By David AFOLABI
Oyo State Governor Seyi Makinde has tasked the Federal Government to allow state governments to set up their own police structures. The governor called on the Federal Government to empower state assemblies and support efforts toward decentralised policing.
He noted that states already possess the legislative capacity to establish their own policing structure.
Makinde made the remarks during the governorship and legislative primary elections of the Allied Peoples Movement (APM) held at the Watershed Event Centre, Old Ife Road, Ibadan.
The governor said insecurity remained one of the major priorities of his administration and defended the establishment of the Oyo State Security Network Agency, codenamed Amotekun, as a response to security challenges in the state.
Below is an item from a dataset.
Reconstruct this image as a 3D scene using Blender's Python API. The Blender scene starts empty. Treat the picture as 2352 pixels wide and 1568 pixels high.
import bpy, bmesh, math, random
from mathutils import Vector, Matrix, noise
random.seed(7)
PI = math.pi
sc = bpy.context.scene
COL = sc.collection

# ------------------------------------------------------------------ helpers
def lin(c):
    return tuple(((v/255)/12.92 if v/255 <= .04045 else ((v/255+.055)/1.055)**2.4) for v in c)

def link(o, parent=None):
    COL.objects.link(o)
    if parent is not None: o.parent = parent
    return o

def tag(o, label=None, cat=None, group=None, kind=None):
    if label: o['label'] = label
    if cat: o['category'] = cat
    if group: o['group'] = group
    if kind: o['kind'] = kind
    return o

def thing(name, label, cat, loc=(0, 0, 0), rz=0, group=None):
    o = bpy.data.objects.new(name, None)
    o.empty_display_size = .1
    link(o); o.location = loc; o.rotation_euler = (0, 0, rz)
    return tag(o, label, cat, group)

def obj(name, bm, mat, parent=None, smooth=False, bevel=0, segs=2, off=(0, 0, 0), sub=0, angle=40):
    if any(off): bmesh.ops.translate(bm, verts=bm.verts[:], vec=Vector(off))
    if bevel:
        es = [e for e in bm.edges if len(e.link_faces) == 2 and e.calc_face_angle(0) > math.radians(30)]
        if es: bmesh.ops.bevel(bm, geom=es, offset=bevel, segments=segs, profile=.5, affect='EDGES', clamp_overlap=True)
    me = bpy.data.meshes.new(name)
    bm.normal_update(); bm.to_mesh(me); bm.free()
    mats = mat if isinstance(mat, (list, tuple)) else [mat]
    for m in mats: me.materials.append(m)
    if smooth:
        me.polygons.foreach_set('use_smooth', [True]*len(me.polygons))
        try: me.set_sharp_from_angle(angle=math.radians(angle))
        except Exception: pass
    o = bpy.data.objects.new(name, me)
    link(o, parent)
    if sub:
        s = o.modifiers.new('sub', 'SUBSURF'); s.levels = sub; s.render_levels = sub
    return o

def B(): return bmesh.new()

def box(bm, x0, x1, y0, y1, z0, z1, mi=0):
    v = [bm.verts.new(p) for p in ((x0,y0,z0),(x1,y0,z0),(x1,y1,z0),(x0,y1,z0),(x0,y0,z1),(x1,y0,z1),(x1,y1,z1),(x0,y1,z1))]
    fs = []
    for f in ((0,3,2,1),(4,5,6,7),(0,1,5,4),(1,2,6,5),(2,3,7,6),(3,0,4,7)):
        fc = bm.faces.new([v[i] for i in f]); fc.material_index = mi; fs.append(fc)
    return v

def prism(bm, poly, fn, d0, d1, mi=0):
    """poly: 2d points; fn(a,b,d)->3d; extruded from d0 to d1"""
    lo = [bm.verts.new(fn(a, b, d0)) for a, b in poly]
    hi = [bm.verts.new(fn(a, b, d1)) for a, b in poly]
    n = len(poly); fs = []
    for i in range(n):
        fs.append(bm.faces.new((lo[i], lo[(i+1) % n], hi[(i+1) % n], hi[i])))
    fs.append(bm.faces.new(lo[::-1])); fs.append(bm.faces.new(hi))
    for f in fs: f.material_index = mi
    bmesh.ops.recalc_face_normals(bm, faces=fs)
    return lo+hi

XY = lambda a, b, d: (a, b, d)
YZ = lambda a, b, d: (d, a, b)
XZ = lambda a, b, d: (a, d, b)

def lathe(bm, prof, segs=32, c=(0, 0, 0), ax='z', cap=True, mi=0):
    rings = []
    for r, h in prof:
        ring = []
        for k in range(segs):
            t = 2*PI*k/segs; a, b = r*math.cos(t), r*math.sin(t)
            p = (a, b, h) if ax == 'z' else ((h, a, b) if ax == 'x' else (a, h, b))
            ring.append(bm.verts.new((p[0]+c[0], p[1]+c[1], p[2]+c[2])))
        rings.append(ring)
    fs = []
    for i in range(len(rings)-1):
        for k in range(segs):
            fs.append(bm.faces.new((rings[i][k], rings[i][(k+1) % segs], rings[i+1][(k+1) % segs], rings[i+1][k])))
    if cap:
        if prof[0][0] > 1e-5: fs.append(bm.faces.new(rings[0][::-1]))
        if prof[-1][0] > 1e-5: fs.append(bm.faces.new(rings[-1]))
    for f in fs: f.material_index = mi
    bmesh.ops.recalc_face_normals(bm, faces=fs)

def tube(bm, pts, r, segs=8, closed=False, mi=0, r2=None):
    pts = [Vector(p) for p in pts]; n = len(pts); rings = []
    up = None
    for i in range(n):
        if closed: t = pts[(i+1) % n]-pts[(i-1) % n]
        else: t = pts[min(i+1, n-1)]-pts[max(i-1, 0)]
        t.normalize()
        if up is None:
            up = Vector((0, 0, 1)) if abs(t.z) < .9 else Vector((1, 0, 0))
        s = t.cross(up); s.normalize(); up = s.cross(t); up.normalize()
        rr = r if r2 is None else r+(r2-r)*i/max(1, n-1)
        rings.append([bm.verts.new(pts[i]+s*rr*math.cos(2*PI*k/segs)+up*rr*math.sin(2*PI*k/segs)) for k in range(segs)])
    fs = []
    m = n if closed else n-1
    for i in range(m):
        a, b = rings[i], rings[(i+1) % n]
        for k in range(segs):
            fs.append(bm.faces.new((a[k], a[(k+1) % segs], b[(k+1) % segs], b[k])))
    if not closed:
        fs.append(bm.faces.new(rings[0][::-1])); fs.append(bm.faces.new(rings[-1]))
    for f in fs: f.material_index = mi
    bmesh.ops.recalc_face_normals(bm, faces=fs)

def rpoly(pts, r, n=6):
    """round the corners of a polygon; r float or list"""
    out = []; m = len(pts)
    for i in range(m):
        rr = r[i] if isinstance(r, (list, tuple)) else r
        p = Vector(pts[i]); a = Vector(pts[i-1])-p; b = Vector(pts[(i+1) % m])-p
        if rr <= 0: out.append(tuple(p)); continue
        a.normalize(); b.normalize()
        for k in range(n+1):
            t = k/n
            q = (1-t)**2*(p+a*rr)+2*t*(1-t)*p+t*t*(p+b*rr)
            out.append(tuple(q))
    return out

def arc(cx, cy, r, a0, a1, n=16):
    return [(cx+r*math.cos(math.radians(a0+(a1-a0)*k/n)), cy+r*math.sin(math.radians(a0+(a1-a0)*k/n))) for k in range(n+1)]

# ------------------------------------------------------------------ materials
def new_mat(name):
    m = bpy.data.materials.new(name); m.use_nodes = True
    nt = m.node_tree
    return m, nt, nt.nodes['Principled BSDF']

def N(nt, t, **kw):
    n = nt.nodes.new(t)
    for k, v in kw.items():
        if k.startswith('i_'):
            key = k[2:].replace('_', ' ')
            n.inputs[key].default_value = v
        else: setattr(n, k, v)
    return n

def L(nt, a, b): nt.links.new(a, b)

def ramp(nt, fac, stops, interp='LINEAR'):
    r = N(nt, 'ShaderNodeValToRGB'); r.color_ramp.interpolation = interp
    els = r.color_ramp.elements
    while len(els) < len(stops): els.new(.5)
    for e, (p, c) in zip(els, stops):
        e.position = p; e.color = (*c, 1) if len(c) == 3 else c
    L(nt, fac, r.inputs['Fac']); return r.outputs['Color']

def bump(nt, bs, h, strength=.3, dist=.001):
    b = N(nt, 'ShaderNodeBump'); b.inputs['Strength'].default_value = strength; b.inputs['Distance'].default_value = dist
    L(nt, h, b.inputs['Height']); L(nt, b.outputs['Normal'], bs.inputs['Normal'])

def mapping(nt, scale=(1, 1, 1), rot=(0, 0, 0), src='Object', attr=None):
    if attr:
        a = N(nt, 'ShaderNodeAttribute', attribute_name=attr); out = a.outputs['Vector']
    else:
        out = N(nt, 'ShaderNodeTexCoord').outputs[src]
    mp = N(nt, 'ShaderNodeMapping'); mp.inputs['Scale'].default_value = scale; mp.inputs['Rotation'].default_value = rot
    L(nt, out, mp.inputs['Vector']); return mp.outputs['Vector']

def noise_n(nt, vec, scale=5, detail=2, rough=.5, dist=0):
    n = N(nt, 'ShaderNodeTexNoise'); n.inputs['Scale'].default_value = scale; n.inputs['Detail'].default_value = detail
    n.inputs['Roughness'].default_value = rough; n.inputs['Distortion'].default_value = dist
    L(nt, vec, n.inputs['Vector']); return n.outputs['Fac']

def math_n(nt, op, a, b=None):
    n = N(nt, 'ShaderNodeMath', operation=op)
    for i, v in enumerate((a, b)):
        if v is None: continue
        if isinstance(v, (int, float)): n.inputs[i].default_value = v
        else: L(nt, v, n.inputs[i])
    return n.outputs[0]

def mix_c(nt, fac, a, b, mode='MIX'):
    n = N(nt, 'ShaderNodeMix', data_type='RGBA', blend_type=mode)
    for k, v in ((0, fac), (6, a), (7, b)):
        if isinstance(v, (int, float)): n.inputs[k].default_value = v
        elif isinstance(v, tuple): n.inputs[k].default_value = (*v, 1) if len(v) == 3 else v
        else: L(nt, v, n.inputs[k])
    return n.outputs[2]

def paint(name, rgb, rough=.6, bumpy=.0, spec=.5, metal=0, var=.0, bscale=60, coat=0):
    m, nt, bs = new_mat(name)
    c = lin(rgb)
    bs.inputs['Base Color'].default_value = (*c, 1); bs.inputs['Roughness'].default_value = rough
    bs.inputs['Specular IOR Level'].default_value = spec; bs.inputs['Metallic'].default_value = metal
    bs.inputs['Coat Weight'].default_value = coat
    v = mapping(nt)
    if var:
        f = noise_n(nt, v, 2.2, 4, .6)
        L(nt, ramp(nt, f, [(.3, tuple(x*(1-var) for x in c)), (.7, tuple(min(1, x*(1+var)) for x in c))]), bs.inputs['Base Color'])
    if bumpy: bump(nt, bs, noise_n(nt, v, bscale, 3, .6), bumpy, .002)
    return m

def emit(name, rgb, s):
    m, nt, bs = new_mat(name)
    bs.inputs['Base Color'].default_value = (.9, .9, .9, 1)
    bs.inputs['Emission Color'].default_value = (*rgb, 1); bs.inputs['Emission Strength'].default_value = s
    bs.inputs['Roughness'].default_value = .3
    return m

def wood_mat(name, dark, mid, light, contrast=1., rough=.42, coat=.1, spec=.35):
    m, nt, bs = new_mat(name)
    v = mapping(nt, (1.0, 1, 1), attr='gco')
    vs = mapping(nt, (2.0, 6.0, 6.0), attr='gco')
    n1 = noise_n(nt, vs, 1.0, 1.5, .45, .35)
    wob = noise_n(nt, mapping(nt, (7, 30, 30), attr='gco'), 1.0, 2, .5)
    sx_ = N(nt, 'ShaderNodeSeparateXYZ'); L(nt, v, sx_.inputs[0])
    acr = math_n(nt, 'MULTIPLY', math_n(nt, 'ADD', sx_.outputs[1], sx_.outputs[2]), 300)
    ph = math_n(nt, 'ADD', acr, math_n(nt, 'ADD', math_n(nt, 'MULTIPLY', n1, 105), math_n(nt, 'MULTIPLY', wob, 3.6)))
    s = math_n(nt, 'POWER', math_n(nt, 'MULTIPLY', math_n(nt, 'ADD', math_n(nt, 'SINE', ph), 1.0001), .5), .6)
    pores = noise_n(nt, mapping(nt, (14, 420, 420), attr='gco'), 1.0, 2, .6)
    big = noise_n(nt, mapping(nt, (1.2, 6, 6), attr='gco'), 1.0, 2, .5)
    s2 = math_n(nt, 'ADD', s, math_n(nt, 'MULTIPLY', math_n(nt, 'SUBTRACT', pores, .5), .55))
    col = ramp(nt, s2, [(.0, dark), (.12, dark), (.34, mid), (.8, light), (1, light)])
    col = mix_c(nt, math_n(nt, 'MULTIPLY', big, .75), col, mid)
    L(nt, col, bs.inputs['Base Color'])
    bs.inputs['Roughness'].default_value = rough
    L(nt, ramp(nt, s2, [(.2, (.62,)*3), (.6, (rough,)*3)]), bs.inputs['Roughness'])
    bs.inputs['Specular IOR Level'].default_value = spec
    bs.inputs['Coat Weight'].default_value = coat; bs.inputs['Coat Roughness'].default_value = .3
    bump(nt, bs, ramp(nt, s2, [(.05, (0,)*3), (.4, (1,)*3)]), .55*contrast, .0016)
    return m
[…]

“Some people will know insecurity was one of the major pillars of this administration when we established Omitutun phase one and phase two, and it will remain a major pillar. Before this government’s emergence, there was nothing like Amotekun in Oyo State. We wanted State Police. It was because we couldn’t get the State Police that we established Amotekun as a stopgap. They should stop wasting Nigerians’ time,” he said.
Makinde maintained that state police could be created through state legislatures without waiting for what he described as prolonged bureaucracy involving the Federal Government and the Nigeria Police Force.
He said the creation of Amotekun in the South-West provided a model for how state policing structures could emerge through legislation passed by state Houses of Assembly.
“We know how we established Amotekun. The Speaker of the Oyo State House of Assembly is here. We passed a common law in the whole of the South-West. The entire House of Assembly in all states in the South-West passed the law, which led to the creation of Amotekun. The only state that didn’t create Amotekun is Lagos State, and we know it is because their boss didn’t want Amotekun,” he said.